Roy Exum: VW’s Dance With UAW

  • Sunday, March 9, 2014
  • Roy Exum
Roy Exum
Roy Exum

The people who were born and live in the United States of America are accustomed to hearing both sides of an argument and then deciding the outcome, often with a vote. That is the democratic way. But in the last several months our German guests who now graciously operate the Volkswagen assembly plant in Chattanooga seem unable to grasp that wonderful way by which we live.

Had there been the faintest inkling that VW would one day want to bring the United Auto Workers into our area it is my firm belief the Germans would never have been invited to come here. I can almost guarantee it. But in a staggering development on Friday, a Volkswagen lawyer formally joined a UAW request that asked the National Labor Relations Board not to allow the majority of its workers’ voices to be heard if a hearing is granted to consider another vote.

In mid-February a bid by the UAW to represent some plant workers was defeated, 712-626. This happened after VW officials had allowed the United Auto Workers organizers inside the plant to campaign for votes while keeping anti-union groups outside the gates and not allowing supervisors to voice their opinions.

If you think that’s brazen, try this: It has now been learned that VW “actually agreed to provide the union with the names and home addresses of its hourly employees in Chattanooga and ‘align messages and communications through the time of the election,’ according to the terms of agreement signed by the company and the UAW ahead of the vote,” according to a story that appeared in the Detroit News recently.

On Friday the Volkswagen of America stooped to a greater low when a one-page letter was delivered to the NLRB that sided with the UAW request demanding that any person or group who opposes the union should not be allowed to speak. In essence, the NLRB would literally hear just one side of the argument. How anti-American is that!

A motion by the anti-union side states, “If the (workers) are not allowed into this case, this … election process could go on forever. The UAW and Volkswagen could collude to schedule re-run elections over and over again, ad infinitum, until UAW representation is achieved.

“It would be a mockery of justice for the board to allow only two colluding parties—the UAW and Volkswagen—to be parties to this objections proceeding,” it added. “It would be akin to allowing two foxes to guard the henhouse.”

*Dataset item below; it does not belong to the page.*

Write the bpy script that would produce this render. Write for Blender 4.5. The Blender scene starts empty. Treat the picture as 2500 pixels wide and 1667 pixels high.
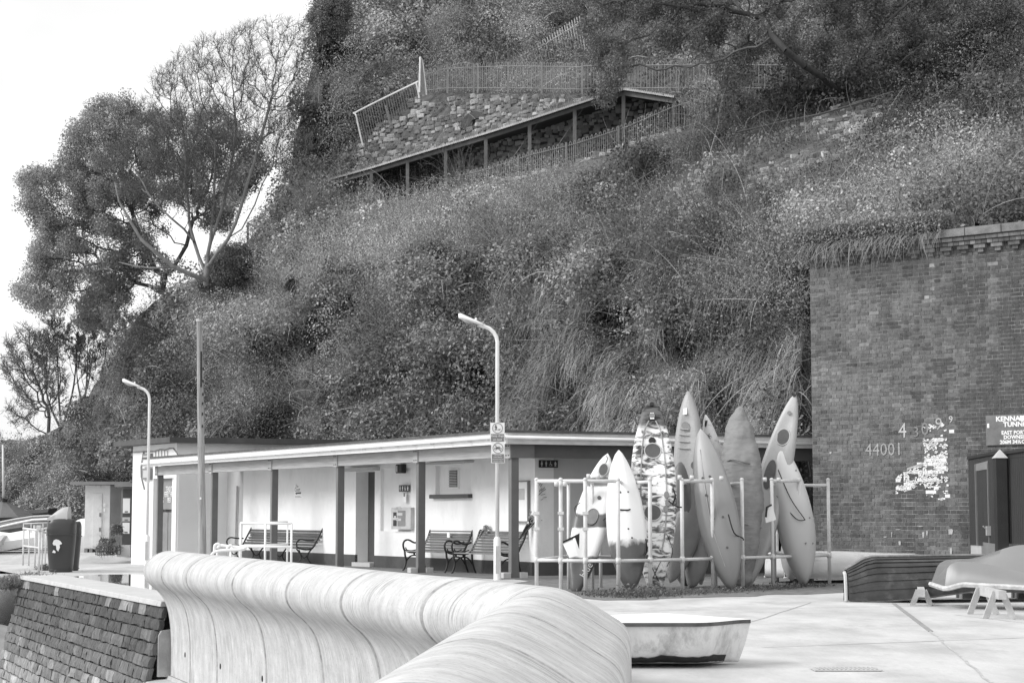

When the much-maligned Auto Workers lost the February vote, the results sent shock waves around the world with some experts suggesting it was a clear signal the union would soon become a new Detroit; even outgoing president Bob King had said if the union fails to break into the “transplants” or “transnationals” (foreign companies building cars in the U.S.) below the Mason-Dixon Line the future looks bleak.

“If we don’t organize the transnationals, auto jobs are going to stop being middle-class jobs,” he told reporters. “We’re fighting for the American middle class.”

Oh please! King’s real fight is for new dollars – the membership pool is drying up. The UAW, once upon a time, was the biggest union in America with 1.5 million members and a strike fund of over $1 billion but today there are just 380,000 members, about $600 million left in the strike fund, and a rusty landscape of vacant assembly plants. Union halls, no longer of any use, can be bought for bargain prices and the state of Michigan, desperate to recoil, just became a right-to-work state.

So why is VW so intent on marrying the scurrilous UAW? According to the Detroit News story, there is a German word, “Mitbestimmungsgesetz,” which translated is a law in Germany that requires large companies to fill at least half the seats on any boards or worker’s groups with representatives from their trade unions. They call such a decision-making process “co-determination.”

With half of all of VW’s leaders being union, is it any wonder why “corporate” is so intent on the UAW infiltrating the Chattanooga plant? The union’s King can smell the coffee. He told the Detroit newspaper, “If I had a magic wand, we’d pass a co-determination law here, because in a global economy people have to work together,” King said. “That’s what’s so sad about Tennessee. We had this great opportunity for the state, for the workers to be part of.”

But the workers didn’t buy it. As many honestly stated, there was no advantage to joining the UAW and workers in Chattanooga fared better than people who were recently hired at union assembly plants. Tennessee has a right-to-work law, which means union representation isn’t required, and the union’s colorful history was distasteful to many VW employees.

Glenn Taubman, an attorney for the National Right to Work Legal Defense Foundation, believes VW and the UAW are committed to unionizing the plant. “This dual opposition shows that VW and the UAW are colluding to unionize the Chattanooga plant and tamp down employee opposition to unionization at all costs,” he told the Washington Free Beacon.

“Given the neutrality agreement signed by Volkswagen and the UAW and the alignment of these two parties, I believe that I must be heard regarding the UAW’s efforts to overturn our election victory and thereby deny employees our rights under the (National Labor Relations Act),” he said.

“If the NLRB agrees with these colluding parties and denies the employees any right to be heard in the UAW’s objections case, then it will show America, once and for all, that federal labor law is not designed for employee free choice, but rather is first and foremost for Big Business and Big Labor to strike whatever backroom deals suit them,” he said. “Employees have no rights and no place at the table in such a scheme.”

Is that what VW wants? More importantly, is that what Tennesseans want?